Given material:
------------------------------------------------------------------------

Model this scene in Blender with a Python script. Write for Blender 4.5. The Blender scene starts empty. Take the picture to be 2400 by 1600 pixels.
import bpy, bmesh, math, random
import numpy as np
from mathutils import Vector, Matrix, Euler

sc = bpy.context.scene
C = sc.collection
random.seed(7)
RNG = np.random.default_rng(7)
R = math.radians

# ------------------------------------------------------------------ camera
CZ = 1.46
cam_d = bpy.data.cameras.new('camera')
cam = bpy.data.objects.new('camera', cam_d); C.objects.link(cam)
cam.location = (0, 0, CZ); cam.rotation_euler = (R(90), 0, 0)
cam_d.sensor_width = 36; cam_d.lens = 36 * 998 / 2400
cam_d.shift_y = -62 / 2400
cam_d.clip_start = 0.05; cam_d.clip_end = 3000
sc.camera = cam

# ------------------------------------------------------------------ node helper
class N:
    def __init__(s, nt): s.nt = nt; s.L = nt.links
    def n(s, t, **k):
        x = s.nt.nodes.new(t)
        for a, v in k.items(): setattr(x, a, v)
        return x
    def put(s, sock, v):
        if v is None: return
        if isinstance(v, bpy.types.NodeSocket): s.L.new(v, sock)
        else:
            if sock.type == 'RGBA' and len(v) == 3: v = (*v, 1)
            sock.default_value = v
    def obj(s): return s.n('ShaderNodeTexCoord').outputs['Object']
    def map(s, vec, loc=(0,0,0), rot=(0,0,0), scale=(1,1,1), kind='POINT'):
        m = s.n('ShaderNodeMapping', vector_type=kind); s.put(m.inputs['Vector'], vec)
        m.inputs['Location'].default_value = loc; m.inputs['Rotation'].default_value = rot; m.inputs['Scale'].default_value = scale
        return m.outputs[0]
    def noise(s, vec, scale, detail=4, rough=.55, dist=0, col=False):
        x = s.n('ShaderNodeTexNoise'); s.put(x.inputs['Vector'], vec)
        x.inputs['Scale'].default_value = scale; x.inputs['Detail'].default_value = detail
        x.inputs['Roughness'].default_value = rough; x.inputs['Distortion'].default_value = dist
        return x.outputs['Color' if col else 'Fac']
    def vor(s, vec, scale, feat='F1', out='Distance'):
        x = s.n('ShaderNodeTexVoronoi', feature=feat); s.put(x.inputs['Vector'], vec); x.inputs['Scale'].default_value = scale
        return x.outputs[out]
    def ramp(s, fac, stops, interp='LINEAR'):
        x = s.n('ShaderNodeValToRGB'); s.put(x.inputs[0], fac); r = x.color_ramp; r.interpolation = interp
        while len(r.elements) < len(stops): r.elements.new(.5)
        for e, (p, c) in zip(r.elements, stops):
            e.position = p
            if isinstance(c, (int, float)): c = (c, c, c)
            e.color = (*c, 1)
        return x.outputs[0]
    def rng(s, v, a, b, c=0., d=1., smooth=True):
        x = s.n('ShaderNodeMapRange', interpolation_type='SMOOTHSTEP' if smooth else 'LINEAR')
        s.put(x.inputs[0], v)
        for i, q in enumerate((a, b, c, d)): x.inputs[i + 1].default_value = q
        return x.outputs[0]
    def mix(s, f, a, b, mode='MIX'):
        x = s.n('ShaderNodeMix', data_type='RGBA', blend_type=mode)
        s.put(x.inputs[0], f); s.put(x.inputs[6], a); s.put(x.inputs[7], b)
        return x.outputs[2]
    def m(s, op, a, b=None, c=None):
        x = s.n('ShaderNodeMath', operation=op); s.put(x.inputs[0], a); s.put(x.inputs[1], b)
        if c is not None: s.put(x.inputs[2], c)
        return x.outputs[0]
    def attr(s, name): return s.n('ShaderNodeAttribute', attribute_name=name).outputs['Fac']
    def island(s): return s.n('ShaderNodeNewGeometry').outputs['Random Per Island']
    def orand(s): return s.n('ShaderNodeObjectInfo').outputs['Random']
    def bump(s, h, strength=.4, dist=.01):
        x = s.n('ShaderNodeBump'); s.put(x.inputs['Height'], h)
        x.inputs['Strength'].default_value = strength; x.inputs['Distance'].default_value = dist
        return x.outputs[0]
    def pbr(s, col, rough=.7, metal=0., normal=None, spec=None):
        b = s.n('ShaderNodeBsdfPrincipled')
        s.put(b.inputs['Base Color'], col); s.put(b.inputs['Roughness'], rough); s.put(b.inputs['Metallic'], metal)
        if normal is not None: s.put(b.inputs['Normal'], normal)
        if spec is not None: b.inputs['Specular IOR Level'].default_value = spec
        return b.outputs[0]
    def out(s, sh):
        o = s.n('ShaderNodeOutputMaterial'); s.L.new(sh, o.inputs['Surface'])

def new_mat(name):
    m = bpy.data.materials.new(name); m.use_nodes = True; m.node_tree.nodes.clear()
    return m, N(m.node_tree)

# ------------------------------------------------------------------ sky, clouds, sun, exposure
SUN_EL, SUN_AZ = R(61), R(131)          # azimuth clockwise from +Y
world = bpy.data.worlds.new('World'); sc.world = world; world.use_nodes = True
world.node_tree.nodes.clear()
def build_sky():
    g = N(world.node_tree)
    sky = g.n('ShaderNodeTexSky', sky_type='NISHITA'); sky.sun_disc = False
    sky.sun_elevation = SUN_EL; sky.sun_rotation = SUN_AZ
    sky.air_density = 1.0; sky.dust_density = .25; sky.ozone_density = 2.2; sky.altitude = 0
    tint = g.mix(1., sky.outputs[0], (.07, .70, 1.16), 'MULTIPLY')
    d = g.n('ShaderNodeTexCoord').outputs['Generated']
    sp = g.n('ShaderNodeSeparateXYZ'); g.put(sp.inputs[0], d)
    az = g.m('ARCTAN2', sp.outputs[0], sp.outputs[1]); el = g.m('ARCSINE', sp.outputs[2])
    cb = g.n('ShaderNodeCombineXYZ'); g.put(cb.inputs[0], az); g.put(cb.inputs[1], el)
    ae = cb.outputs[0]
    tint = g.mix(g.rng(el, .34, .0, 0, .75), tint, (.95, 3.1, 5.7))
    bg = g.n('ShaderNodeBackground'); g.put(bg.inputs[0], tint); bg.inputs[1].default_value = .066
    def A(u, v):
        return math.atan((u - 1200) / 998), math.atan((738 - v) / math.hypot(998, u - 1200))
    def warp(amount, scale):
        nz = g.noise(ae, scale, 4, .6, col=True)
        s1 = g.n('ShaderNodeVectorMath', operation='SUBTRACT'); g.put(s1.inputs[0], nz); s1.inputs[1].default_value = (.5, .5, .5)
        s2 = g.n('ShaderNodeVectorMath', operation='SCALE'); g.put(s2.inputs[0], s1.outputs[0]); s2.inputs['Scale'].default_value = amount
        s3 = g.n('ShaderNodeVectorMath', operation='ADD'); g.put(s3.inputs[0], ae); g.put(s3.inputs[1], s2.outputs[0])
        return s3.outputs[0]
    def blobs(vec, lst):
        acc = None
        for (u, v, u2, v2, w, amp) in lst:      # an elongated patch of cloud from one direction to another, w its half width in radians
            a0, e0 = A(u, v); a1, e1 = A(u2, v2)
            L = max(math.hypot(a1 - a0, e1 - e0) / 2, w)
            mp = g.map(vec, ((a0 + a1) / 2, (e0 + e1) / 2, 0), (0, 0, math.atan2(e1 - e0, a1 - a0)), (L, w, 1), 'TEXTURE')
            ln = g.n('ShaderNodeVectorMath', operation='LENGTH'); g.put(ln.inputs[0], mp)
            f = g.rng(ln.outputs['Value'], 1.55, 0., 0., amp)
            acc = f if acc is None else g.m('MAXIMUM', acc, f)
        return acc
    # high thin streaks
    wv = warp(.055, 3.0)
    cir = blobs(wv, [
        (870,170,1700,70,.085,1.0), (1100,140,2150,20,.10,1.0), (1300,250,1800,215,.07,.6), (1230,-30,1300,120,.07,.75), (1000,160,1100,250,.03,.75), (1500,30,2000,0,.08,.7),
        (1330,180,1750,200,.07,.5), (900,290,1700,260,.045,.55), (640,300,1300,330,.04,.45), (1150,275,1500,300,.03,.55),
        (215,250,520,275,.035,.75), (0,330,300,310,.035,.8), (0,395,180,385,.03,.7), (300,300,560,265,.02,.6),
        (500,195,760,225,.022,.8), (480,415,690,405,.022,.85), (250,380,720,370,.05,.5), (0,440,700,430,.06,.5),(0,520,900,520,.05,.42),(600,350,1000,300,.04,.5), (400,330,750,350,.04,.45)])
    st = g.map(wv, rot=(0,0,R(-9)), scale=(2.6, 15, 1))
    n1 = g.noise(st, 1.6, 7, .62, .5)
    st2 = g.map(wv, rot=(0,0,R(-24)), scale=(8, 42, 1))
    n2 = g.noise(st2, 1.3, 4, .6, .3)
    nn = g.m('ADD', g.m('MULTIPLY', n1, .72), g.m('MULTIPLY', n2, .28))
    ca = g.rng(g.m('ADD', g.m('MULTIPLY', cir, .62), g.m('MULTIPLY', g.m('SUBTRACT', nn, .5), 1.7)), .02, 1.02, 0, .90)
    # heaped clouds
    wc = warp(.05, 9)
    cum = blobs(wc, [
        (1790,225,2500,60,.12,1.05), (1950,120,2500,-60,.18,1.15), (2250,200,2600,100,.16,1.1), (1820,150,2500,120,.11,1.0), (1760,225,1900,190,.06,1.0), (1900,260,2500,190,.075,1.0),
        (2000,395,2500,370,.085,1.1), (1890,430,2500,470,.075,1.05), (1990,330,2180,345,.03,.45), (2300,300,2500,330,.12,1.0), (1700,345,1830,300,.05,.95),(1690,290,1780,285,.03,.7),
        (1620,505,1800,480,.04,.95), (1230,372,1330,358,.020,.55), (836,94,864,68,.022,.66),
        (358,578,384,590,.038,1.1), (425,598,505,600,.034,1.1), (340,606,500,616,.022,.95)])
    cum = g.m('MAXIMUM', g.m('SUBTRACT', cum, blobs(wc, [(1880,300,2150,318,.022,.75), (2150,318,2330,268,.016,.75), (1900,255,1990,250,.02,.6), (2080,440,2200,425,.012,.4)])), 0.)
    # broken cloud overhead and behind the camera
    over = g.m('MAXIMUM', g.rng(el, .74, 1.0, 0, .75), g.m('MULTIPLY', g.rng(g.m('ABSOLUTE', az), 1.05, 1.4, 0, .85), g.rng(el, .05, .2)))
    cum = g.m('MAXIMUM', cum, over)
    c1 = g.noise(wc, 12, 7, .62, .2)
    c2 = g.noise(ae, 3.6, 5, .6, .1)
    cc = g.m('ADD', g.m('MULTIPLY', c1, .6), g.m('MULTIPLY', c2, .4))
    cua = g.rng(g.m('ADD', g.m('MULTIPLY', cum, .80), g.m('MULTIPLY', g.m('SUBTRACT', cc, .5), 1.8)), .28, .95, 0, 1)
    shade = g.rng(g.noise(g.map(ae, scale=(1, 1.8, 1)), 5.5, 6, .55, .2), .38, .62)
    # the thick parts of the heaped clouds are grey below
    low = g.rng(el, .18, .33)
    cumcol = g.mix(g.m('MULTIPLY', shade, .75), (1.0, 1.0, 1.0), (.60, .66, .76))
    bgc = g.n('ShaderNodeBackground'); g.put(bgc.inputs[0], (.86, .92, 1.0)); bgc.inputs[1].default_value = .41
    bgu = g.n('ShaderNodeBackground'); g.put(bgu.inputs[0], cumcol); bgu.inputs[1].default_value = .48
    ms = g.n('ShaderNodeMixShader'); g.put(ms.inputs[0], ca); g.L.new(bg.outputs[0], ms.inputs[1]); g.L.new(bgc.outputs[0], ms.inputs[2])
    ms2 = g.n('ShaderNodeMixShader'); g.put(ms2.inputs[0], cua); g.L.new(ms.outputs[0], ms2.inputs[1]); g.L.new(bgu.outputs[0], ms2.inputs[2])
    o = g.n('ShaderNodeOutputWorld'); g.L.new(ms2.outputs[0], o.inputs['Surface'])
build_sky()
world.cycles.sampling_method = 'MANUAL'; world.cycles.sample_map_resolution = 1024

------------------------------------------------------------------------

Exercise prompt: Only the number is wanted: how many lines of the material contain the word "scene"?

Output for this exercise: 2